Countless Requirements. No Problem with a Requirements Diagram.
What is a requirements diagram, why is it important and what benefits does it offer?
A requirements diagram visualizes requirements in a system as well as the relationships between different requirements and with other model elements.
The types of relationships among elements can be seen and understood easily. In this example the requirement “calculating the optimal watering duration” is contained within the “module irrigation control system” requirement.
Additional model elements like other diagrams or stakeholders with interest relationships increase the overall depth of understanding about the inter-relationships.
A requirement does not just consist of one title, it also contains all the information and the relationships within the context.
When test cases are displayed with their verify relationships it is easy to recognise if there are already test cases present for those specific requirements.
Why are requirements important?
Requirements are of vital importance for every systems engineering process: Stakeholders have certain goals, and they hope to achieve these goals with the help of a (planned) system. To be able to do this, the system has to possess certain characteristics and features. The problem: Goals are too broad to derive specific system characteristics from these goals, and this is where requirements come in. Requirements concretize goals by describing in detail what features and characteristics a system must offer in order to satisfy the stakeholders.
Completeness, soundness and depth of detail are key when it comes to supporting other departments and disciplines partaking in the development process. In addition, disciplines such as systems architecture, design, implementation and testing are highly dependent from the requirements elicited as well as from their quality. The relevance of the requirements even goes beyond develpoment; activities like risk analysis, effort estimation maintenance and decomissioning are also based on the system requirements.
What is a requirements diagram?
The difference between textual elicitation of requirements and requirements diagrams is that diagrams allow for a significantly more structured and comprehensible way of illustrating requirements. Instead of compiling long and arduous lists, requirements engineers are able to model all relevant requirements in a way that is easily accessible for all project contributors. What is more, not only requirements are part of a requirements diagram, but also relationships to other elements. The example above shows a requirements diagram for an irrigation plant.
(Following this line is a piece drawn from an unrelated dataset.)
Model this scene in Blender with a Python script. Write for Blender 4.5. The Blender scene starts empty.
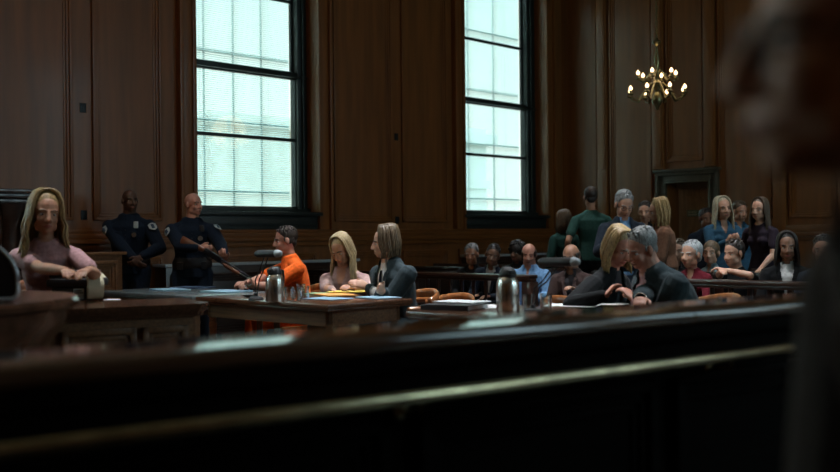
import bpy, bmesh, math, random
from mathutils import Vector, Matrix
R = math.radians
PI = math.pi
V = Vector
scene = bpy.context.scene
COL = scene.collection
random.seed(7)

# ------------------------------------------------------------------ calibration
CAMZ = 1.25
FPX = 1000.0
ROLL = 0.010
def W(px, py, d):
    """a point of the place seen at a pixel, at distance d along the view axis"""
    x = (px - 420) - ROLL * (py - 236)
    y = (py - 236) + ROLL * (px - 420)
    return V((x * d / FPX, d, CAMZ - y * d / FPX))
UD = V((.697, .717, 0)).normalized()          # along the window wall, away
VD = V((.717, -.697, 0)).normalized()         # along the back wall, to the right
UA = math.atan2(UD.y, UD.x)
VA = math.atan2(VD.y, VD.x)
def UV(u, v, z=0):
    p = UD * u + VD * v
    return V((p.x, p.y, z))

# ------------------------------------------------------------------ materials
MATS = {}
def newmat(name):
    m = bpy.data.materials.new(name); m.use_nodes = True
    nt = m.node_tree; nt.nodes.clear()
    out = nt.nodes.new('ShaderNodeOutputMaterial')
    b = nt.nodes.new('ShaderNodeBsdfPrincipled')
    nt.links.new(b.outputs[0], out.inputs[0])
    return m, nt, b, out
def mat(name, col, rough=.6, metal=0, var=.25, scale=20, bump=.0, stretch=(1, 1, 1), sheen=0, sss=0, emit=0, spec=.5, coat=0, detail=4):
    if name in MATS: return MATS[name]
    m, nt, b, out = newmat(name)
    tc = nt.nodes.new('ShaderNodeTexCoord'); mp = nt.nodes.new('ShaderNodeMapping')
    mp.inputs['Scale'].default_value = stretch
    nz = nt.nodes.new('ShaderNodeTexNoise'); nz.inputs['Scale'].default_value = scale; nz.inputs['Detail'].default_value = detail
    cr = nt.nodes.new('ShaderNodeValToRGB')
    cr.color_ramp.elements[0].position = .3; cr.color_ramp.elements[1].position = .7
    cr.color_ramp.elements[0].color = [max(0, c * (1 - var)) for c in col] + [1]
    cr.color_ramp.elements[1].color = [min(1, c * (1 + var)) for c in col] + [1]
    L = nt.links.new
    L(tc.outputs['Object'], mp.inputs[0]); L(mp.outputs[0], nz.inputs['Vector']); L(nz.outputs['Fac'], cr.inputs[0])
    L(cr.outputs[0], b.inputs['Base Color'])
    b.inputs['Roughness'].default_value = rough; b.inputs['Metallic'].default_value = metal
    b.inputs['Specular IOR Level'].default_value = spec
    if coat:
        b.inputs['Coat Weight'].default_value = coat; b.inputs['Coat Roughness'].default_value = .12
    if sheen: b.inputs['Sheen Weight'].default_value = sheen
    if sss:
        b.inputs['Subsurface Weight'].default_value = sss
        b.inputs['Subsurface Radius'].default_value = (.012, .005, .003)
        b.inputs['Subsurface Scale'].default_value = .5
    if emit:
        b.inputs['Emission Color'].default_value = list(col) + [1]; b.inputs['Emission Strength'].default_value = emit
    if bump:
        bp = nt.nodes.new('ShaderNodeBump'); bp.inputs['Strength'].default_value = bump; bp.inputs['Distance'].default_value = .01
        L(nz.outputs['Fac'], bp.inputs['Height']); L(bp.outputs[0], b.inputs['Normal'])
    MATS[name] = m
    return m
def cloth(name, col, rough=.85): return mat(name, col, rough, var=.2, scale=45, bump=.25, sheen=.03, spec=.15)
def skin(name, col): return mat(name, col, .5, var=.12, scale=14, sss=.12, spec=.4, bump=.05)
def hairm(name, col): return mat(name, col, .42, var=.5, scale=60, stretch=(3, 3, .5), bump=.5, spec=.5)

WOODV = mat('panel_wood_vertical_grain', (.19, .070, .016), .42, var=.22, scale=3, stretch=(4, 4, .3), bump=.03, coat=.10, detail=8)
WOODH = mat('moulding_wood_horizontal_grain', (.185, .068, .016), .38, var=.25, scale=5, stretch=(.45, 9, 9), bump=.05, coat=.15, detail=8)
WOODD = mat('dark_varnished_wood', (.022, .009, .005), .28, var=.45, scale=6, stretch=(.5, 9, 9), bump=.03, coat=.5, detail=8)
WOODT = mat('table_top_wood', (.085, .036, .018), .22, var=.4, scale=6, stretch=(9, .5, 9), bump=.03, coat=.4, detail=8)
WOODL = mat('lighter_table_wood', (.16, .075, .032), .4, var=.4, scale=6, stretch=(9, .5, 9), bump=.03, coat=.2, detail=8)
CHAIRW = mat('orange_brown_chair_wood', (.20, .068, .018), .3, var=.4, scale=8, stretch=(3, 3, .6), coat=.4)
FRAME = mat('dark_green_window_paint', (.009, .017, .016), .45, var=.2, scale=12, bump=.03)
STORM = mat('grey_storm_window_metal', (.16, .2, .2), .5, var=.15)
BRASS = mat('aged_brass', (.42, .36, .22), .2, metal=1, var=.3, scale=9, bump=.04)
ABRASS = mat('green_tinged_antique_brass', (.16, .15, .075), .3, metal=.9, var=.35, scale=30, bump=.05)
STEEL = mat('brushed_steel', (.78, .75, .70), .24, metal=1, var=.12, scale=40, stretch=(1, 1, .05), bump=.03)
BLACKP = mat('black_plastic', (.010, .010, .012), .5, var=.2)
BLACKM = mat('black_gun_metal', (.02, .02, .024), .3, metal=.6, var=.2)
FOAM = mat('silver_grille', (.36, .4, .42), .5, metal=.3, var=.2, scale=300, bump=.3)
PAPER = mat('white_paper', (.6, .62, .62), .8, var=.05)
PAPERB = mat('pale_blue_paper', (.2, .33, .42), .8, var=.06)
YELLOW = mat('yellow_legal_paper', (.72, .55, .10), .8, var=.06)
ORANGEF = mat('orange_manila_folder', (.62, .28, .06), .75, var=.08)
GREENF = mat('pale_green_card', (.30, .42, .22), .8, var=.06)
NAVYF = mat('navy_binder_cover', (.03, .05, .10), .5, var=.1)
PLATE = mat('dark_bronze_wall_plate', (.012, .016, .018), .4, metal=.5)
FLOORM = mat('floor_dark_parquet', (.05, .026, .014), .4, var=.4, scale=4, bump=.04)
CEILM = mat('ceiling_plaster_cream', (.32, .29, .24), .9, var=.05)
STONE = mat('building_pale_brick', (.52, .47, .40), .9, var=.12, scale=1.5)
STONE2 = mat('building_grey_stone', (.60, .60, .56), .9, var=.10, scale=1.0)
BLUEFLAG = cloth('flag_navy_cloth', (.01, .03, .12))
EYEW = mat('eye_white', (.42, .40, .38), .3, var=.03)
EYED = mat('eye_iris', (.03, .018, .012), .15, var=.1)

def glass_mat():
    m, nt, b, out = newmat('window_glass'); L = nt.links.new
    nt.nodes.remove(b)
    tr = nt.nodes.new('ShaderNodeBsdfTransparent'); tr.inputs[0].default_value = (.96, .98, .965, 1)
    gl = nt.nodes.new('ShaderNodeBsdfGlossy'); gl.inputs['Roughness'].default_value = .03
    lw = nt.nodes.new('ShaderNodeLayerWeight'); lw.inputs[0].default_value = .5
    pw = nt.nodes.new('ShaderNodeMath'); pw.operation = 'POWER'; pw.inputs[1].default_value = 5; L(lw.outputs['Facing'], pw.inputs[0])
    fr = nt.nodes.new('ShaderNodeMath'); fr.operation = 'MULTIPLY_ADD'; fr.inputs[1].default_value = .9; fr.inputs[2].default_value = .035; L(pw.outputs[0], fr.inputs[0])
    mx = nt.nodes.new('ShaderNodeMixShader')
    L(fr.outputs[0], mx.inputs[0]); L(tr.outputs[0], mx.inputs[1]); L(gl.outputs[0], mx.inputs[2]); L(mx.outputs[0], out.inputs[0])
    return m
GLASS = glass_mat()
def tumbler_mat():
    m, nt, b, out = newmat('clear_drinking_glass'); L = nt.links.new
    nt.nodes.remove(b)
    tr = nt.nodes.new('ShaderNodeBsdfTransparent'); tr.inputs[0].default_value = (.86, .9, .9, 1)
    gl = nt.nodes.new('ShaderNodeBsdfGlossy'); gl.inputs['Roughness'].default_value = .05
    lw = nt.nodes.new('ShaderNodeLayerWeight'); lw.inputs[0].default_value = .62
    mx = nt.nodes.new('ShaderNodeMixShader')
    L(lw.outputs['Facing'], mx.inputs[0]); L(tr.outputs[0], mx.inputs[1]); L(gl.outputs[0], mx.inputs[2]); L(mx.outputs[0], out.inputs[0])
    return m
TUMBLER = tumbler_mat()
def blind_mat():
    m, nt, b, out = newmat('translucent_blind_slats'); L = nt.links.new
    nt.nodes.remove(b)
    df = nt.nodes.new('ShaderNodeBsdfDiffuse'); df.inputs[0].default_value = (.78, .86, .83, 1)
    tl = nt.nodes.new('ShaderNodeBsdfTranslucent'); tl.inputs[0].default_value = (.88, .95, .92, 1)
    mx = nt.nodes.new('ShaderNodeMixShader'); mx.inputs[0].default_value = .7
    L(df.outputs[0], mx.inputs[1]); L(tl.outputs[0], mx.inputs[2]); L(mx.outputs[0], out.inputs[0])
    return m
BLIND = blind_mat()
BULB = mat('warm_bulb_glow', (1, .66, .34), .4, var=.02, emit=4)
LAMPG = mat('ceiling_lamp_glow', (1, .80, .56), .4, var=.02, emit=3)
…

Apart from the requirement Module Irrigation Control System we see various subordinate requirements marked by a contain relationship. There are also two derived requirements connected to the original requirement by a derive relationship, as well as stakeholders, test cases and refinements in form of a block diagram.
What are the benefits of requirements diagrams?
The growing complexity of processes and operations makes it increasingly hard to understand their interconnections based on textual requirements. In contrast, requirements diagrams make all relationships between the different aspects of systems development transparent and accessible in a single diagram.
The individual model elements of a requirements diagram offer instant access to the decisive aspects of the development process. At the same time they ensure traceability between these elements. Requirements are the perfect way of turning stakeholders’ goals into realizable models. From this, the entire development team benefits: All the features and characteristics of a planned system are easily communicable.